IL TUTTOFARE – Recensione

IL TUTTOFARE – Recensione

Lo sceneggiatore italiano Valerio Attanasio esordisce dietro la macchina la presa portando sullo schermo l’attuale precaria situazione in cui versa il lavoro giovanile, mostrandone le criticità dovute al tentativo di inserirsi facendosi largo in un mondo predominato dal desolante favoritismo delle raccomandazioni, attraverso la brillante commedia: Il Tuttofare,  alleggerendo lo spigoloso argomento con un caratteristico tono vivace il quale evita al racconto di scivolare in una monotona ed apatica rappresentazione.

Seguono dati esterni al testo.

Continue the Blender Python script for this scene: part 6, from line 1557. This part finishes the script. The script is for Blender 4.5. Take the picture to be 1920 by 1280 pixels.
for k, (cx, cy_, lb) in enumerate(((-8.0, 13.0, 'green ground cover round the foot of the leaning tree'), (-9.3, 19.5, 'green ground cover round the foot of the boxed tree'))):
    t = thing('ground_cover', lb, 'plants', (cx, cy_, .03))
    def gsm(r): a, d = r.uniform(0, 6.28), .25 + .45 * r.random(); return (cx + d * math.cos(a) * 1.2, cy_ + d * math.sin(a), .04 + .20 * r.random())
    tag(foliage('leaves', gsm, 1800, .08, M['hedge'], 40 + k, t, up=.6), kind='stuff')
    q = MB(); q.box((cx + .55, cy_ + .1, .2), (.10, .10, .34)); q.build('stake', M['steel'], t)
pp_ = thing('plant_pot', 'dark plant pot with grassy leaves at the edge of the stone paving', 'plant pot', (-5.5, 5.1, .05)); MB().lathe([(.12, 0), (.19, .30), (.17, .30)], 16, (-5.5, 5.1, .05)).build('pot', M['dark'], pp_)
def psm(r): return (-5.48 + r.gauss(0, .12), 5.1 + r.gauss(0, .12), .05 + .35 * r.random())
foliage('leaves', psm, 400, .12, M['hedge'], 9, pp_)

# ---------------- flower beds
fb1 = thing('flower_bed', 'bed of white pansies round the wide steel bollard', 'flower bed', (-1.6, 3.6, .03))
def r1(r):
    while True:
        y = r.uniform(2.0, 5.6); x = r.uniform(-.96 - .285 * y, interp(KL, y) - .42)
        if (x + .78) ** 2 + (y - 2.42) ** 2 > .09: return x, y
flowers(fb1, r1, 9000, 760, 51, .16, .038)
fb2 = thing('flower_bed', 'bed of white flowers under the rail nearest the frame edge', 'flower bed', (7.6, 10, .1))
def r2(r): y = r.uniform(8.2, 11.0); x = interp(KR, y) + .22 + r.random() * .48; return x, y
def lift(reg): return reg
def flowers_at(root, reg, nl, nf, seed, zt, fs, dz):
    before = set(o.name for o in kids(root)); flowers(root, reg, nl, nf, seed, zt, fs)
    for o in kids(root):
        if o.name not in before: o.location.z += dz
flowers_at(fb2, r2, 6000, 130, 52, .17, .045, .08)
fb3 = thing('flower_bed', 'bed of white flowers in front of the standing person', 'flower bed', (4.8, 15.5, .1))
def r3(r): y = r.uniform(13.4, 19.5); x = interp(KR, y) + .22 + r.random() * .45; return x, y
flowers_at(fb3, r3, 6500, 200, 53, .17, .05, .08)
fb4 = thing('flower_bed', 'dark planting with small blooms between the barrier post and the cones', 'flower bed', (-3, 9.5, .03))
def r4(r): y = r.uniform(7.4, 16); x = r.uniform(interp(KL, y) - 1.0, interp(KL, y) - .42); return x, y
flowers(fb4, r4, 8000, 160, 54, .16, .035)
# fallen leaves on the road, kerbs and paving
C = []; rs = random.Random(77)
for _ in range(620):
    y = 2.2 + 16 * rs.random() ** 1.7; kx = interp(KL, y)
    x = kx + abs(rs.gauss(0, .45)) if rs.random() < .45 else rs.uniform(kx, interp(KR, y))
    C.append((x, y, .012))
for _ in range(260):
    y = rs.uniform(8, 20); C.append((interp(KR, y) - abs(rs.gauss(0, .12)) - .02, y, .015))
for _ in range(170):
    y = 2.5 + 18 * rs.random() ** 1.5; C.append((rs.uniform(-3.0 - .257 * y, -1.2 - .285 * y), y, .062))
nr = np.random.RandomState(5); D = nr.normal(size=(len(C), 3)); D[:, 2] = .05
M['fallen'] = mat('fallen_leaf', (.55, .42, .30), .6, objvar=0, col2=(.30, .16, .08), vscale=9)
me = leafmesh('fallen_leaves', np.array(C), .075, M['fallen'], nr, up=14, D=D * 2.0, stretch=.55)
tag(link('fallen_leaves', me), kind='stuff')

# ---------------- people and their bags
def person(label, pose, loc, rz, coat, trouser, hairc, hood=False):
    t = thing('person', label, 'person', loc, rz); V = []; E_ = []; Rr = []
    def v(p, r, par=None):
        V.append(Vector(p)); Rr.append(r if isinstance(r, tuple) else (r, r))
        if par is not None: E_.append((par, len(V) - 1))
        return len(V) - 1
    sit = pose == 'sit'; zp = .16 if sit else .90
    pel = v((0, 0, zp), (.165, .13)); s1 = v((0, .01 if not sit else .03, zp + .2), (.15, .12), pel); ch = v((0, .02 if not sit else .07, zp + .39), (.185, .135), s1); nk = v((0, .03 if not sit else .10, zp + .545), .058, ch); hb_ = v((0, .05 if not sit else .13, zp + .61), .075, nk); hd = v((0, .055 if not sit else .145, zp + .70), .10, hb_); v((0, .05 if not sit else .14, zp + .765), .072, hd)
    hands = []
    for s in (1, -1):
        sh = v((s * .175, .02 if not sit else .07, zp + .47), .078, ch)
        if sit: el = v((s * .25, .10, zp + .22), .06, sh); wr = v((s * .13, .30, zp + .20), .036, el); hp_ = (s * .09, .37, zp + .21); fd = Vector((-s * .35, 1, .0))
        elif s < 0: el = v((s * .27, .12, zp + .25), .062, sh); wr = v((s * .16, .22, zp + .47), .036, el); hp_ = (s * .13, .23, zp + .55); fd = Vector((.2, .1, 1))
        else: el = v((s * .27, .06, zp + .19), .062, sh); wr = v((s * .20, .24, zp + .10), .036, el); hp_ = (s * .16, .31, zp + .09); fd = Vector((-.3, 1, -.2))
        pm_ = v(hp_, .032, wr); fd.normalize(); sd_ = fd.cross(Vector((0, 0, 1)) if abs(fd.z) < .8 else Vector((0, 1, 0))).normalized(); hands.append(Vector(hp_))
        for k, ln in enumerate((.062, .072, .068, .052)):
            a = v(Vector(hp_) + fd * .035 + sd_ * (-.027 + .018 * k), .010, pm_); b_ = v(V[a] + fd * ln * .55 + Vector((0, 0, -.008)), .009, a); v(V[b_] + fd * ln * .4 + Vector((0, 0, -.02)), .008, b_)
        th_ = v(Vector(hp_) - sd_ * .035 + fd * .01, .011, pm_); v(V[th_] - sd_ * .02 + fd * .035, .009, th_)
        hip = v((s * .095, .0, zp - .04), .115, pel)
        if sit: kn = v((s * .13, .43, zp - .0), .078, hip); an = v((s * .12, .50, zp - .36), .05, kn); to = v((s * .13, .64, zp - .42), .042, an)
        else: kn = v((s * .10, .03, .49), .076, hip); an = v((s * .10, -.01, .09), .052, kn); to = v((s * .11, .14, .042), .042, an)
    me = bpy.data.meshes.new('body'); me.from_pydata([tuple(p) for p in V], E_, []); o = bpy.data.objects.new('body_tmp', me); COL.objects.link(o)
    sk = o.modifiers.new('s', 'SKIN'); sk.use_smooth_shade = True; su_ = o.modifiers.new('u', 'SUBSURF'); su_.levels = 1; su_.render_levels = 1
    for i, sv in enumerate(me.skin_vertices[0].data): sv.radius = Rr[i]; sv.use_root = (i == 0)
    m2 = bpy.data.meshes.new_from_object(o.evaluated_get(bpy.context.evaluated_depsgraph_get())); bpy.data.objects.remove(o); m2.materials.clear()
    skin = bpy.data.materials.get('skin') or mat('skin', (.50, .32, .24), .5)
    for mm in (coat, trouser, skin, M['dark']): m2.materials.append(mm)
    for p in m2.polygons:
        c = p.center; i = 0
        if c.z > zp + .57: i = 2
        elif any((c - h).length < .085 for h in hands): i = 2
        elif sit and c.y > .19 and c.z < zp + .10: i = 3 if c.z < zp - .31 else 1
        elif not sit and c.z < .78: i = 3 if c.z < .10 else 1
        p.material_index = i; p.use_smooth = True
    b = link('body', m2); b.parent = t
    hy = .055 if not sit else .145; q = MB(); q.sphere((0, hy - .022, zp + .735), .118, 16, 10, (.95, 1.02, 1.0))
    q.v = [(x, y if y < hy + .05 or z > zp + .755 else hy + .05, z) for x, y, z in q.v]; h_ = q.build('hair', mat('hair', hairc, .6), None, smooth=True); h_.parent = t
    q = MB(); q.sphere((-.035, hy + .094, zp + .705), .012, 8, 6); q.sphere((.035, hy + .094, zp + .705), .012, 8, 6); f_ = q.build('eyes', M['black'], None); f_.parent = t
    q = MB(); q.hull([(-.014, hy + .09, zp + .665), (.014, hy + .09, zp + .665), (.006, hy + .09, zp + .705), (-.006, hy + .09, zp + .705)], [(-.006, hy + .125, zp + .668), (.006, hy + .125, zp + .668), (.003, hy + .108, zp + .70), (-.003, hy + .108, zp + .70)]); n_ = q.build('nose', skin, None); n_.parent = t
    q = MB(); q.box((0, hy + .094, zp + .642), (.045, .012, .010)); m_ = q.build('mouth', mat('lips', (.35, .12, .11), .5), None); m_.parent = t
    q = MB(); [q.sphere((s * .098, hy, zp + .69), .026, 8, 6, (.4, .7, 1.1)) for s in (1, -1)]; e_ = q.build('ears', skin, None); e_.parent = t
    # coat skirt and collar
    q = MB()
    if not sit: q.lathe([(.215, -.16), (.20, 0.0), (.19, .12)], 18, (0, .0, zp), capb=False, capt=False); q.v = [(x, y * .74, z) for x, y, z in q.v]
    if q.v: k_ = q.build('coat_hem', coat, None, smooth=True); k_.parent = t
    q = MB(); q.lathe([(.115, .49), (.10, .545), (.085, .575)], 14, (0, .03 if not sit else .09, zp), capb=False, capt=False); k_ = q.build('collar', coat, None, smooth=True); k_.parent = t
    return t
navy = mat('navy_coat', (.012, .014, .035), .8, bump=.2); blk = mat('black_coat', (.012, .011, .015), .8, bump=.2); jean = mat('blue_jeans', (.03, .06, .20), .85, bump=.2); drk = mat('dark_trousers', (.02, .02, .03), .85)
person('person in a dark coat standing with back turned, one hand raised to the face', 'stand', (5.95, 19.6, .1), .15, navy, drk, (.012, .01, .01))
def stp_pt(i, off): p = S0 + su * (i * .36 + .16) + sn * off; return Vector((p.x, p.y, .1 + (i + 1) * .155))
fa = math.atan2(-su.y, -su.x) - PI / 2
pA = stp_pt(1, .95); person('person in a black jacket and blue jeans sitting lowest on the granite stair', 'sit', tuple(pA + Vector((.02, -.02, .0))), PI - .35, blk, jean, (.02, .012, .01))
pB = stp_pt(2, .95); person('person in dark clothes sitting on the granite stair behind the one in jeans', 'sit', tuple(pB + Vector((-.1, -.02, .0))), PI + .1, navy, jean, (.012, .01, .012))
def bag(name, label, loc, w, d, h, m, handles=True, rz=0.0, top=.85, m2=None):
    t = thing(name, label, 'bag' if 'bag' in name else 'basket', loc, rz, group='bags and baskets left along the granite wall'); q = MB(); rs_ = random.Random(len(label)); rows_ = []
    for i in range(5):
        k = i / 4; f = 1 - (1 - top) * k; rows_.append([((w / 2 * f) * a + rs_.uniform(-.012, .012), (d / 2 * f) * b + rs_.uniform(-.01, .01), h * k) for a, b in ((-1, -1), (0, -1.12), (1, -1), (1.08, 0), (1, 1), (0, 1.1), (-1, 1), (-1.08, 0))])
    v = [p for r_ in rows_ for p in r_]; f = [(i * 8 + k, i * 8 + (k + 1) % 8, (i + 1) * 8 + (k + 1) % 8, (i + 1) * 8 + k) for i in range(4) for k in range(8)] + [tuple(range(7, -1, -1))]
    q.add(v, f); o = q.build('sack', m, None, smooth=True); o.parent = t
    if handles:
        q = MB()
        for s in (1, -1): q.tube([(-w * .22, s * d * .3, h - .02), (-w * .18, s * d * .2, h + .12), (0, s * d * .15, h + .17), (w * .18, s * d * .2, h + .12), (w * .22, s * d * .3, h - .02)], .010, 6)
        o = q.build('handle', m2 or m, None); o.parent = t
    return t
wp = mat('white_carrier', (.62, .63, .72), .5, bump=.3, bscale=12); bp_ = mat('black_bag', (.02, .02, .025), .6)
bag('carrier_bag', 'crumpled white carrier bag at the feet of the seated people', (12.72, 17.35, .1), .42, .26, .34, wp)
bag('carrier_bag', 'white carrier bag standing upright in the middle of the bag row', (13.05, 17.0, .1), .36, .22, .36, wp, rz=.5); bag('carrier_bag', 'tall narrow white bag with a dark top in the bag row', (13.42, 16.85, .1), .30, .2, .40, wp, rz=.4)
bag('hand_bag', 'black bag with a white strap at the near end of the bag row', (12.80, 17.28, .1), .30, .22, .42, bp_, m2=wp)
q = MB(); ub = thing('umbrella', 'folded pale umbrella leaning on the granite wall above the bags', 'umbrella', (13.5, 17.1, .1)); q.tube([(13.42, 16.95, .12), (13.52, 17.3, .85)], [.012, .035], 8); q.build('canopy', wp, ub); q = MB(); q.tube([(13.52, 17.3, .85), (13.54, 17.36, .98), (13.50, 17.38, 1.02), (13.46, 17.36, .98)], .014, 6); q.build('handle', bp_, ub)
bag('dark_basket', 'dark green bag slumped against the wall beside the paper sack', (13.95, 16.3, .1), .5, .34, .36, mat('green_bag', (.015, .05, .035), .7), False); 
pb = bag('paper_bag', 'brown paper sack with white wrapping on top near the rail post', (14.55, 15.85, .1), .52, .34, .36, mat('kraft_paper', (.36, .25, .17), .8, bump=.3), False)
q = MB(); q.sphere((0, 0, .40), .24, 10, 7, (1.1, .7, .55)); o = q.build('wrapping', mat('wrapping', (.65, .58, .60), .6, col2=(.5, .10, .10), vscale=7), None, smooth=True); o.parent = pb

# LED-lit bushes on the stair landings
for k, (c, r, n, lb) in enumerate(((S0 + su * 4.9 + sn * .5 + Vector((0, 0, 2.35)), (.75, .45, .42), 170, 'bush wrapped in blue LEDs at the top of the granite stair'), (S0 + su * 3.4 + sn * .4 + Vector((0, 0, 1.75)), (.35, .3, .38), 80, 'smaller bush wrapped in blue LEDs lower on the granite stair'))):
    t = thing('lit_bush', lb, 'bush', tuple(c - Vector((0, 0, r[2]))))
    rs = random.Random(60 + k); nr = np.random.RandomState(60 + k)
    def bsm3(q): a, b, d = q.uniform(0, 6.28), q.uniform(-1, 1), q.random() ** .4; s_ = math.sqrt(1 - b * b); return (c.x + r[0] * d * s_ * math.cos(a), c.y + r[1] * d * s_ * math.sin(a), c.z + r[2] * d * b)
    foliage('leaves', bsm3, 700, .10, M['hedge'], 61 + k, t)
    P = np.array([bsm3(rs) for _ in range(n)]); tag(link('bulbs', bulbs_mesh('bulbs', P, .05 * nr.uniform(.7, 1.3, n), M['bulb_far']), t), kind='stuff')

Il giovane Antonio Bonocore (Guglielmo Poggi) futuro avvocato, con la speranza di ottenere il tanto sognato contratto nel prestigioso studio legale del suo mentore, il non plus ultra tra gli avvocati italiani Salvatore “Toti” Bellastella (Sergio Castellitto), nel quale presta il necessario praticantato, ne diviene per l’appunto il factotum.

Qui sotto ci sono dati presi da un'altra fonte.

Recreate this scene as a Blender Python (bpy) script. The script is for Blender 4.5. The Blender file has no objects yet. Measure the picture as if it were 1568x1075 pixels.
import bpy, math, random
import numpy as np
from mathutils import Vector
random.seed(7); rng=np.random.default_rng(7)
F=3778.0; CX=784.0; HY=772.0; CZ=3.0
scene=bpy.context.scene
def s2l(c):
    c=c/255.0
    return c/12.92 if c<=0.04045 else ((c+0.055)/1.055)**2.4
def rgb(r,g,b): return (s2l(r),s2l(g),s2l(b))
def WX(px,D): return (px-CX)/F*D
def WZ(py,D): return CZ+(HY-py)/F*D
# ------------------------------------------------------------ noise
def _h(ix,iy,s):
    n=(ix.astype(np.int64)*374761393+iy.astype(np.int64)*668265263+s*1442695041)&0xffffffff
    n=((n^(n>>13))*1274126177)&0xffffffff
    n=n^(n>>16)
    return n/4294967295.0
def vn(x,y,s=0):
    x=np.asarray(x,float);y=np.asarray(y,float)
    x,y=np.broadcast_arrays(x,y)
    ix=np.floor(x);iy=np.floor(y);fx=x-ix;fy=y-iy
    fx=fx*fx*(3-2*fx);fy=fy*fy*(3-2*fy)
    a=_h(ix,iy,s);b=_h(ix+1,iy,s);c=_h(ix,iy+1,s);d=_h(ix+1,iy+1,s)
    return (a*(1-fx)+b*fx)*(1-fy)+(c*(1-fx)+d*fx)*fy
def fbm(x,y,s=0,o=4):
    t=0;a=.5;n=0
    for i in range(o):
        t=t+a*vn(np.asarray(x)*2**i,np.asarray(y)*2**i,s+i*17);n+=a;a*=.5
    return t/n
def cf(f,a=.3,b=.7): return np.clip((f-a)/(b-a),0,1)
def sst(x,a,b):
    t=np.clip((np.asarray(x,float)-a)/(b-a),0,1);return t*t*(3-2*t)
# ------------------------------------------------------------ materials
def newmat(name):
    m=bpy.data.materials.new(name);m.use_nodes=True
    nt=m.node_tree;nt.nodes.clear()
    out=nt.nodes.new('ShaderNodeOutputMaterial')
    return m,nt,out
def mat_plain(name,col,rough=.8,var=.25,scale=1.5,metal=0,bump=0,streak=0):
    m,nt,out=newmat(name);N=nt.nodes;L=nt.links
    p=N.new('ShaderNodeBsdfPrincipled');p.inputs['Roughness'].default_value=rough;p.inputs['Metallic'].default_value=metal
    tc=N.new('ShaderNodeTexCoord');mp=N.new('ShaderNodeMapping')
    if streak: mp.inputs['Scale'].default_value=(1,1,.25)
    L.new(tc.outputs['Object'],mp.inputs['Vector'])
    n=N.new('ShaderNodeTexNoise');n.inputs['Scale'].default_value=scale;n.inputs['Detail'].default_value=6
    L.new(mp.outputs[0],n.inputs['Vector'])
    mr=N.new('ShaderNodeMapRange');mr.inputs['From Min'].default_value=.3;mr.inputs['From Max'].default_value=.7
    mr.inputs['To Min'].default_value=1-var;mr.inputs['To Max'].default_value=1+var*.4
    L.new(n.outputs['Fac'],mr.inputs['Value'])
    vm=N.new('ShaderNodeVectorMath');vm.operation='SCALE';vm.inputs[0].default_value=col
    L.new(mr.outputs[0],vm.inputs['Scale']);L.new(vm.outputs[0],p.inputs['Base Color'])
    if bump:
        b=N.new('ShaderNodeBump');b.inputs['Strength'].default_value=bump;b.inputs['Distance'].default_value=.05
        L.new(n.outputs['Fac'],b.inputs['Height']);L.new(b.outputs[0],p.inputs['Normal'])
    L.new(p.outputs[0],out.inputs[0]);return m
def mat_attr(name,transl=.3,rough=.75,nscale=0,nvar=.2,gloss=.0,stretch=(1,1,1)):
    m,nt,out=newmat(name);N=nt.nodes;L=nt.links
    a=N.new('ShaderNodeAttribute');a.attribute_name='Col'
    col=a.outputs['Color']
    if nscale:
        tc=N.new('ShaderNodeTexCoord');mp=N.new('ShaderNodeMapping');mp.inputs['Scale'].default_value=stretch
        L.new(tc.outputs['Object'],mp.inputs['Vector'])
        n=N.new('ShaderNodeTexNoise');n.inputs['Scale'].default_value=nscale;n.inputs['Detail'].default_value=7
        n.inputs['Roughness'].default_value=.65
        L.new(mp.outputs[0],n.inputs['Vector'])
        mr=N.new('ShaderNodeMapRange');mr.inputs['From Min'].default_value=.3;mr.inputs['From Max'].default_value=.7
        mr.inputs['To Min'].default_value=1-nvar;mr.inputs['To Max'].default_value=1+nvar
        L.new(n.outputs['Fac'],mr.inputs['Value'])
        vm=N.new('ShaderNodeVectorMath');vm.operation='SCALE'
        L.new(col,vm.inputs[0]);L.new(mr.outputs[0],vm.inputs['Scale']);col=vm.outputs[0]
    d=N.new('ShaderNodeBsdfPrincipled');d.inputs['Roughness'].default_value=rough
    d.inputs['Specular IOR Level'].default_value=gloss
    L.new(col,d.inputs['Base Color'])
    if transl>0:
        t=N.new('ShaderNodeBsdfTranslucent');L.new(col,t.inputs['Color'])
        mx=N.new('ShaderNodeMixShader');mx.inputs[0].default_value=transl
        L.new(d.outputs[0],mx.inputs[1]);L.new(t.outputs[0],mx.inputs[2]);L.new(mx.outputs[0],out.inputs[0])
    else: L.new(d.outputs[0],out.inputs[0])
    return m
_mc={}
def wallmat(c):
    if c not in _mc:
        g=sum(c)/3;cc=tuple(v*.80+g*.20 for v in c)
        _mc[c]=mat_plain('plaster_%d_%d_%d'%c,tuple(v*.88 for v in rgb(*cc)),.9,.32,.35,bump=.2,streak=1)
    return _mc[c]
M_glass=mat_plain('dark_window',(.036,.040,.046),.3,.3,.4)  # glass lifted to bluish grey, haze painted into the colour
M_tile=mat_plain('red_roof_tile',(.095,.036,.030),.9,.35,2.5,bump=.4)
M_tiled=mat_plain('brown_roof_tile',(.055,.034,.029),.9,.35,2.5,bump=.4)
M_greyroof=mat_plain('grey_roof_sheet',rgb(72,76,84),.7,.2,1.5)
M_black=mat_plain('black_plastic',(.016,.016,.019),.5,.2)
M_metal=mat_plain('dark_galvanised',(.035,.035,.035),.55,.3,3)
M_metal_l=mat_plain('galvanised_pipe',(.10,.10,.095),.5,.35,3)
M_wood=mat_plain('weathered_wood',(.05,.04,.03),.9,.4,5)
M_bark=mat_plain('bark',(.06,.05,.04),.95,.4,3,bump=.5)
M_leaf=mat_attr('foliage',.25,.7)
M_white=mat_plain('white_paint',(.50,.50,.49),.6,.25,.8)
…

Ricoprendo ogni sorta di mansione il giovane passa quindi da assistente a portaborse, autista fino ad arrivare a ricoprire quella di cuoco personale di quest’ultimo, ricevendo un miserissimo totalmente insufficiente rimborso spese, stabilito tra l’altro dalla moglie di Bellastella, Titti (Elena Sofia Ricci), vera possidente dell’intero patrimonio.

Tuttavia, superato l’ultimo ostacolo dell’esame di stato, le belle speranze del ragazzo si infrangeranno nel momento in cui, pur di raggiungere l’agognato impiego, accettala proposta dell’astuto luminare, ossia sposare la sua amante argentina Isabel (Maria Clara Alonso) al fine di assicurarle la cittadinanza con un matrimonio di comodo, sottovalutando però le concrete e gravi conseguenze alle quale sarebbe andato inevitabilmente incontro.

La sarcastica spiccata ironia, fil rouge dell’intera vicenda, contribuisce a rendere Il Tuttofare coinvolgente e divertente riuscendo nell’intento di intrattenere piacevolmente per l’intera durata del lungometraggio, sottolineando e valorizzando adeguatamente il celato aspro retrogusto causato dall’attuale e preoccupante argomento trattato non cadendo nella banalità della retorica, favorendo l’empatia dello spettatore con la storia ed i vari personaggi attraverso un giusto riscontro con la realtà nonostante l’estremizzazione di alcuni episodi e sfumature della personalità delle figure centrali non sfociando nel ridicolo e raggiungendo un risultato finale ampiamente soddisfacente.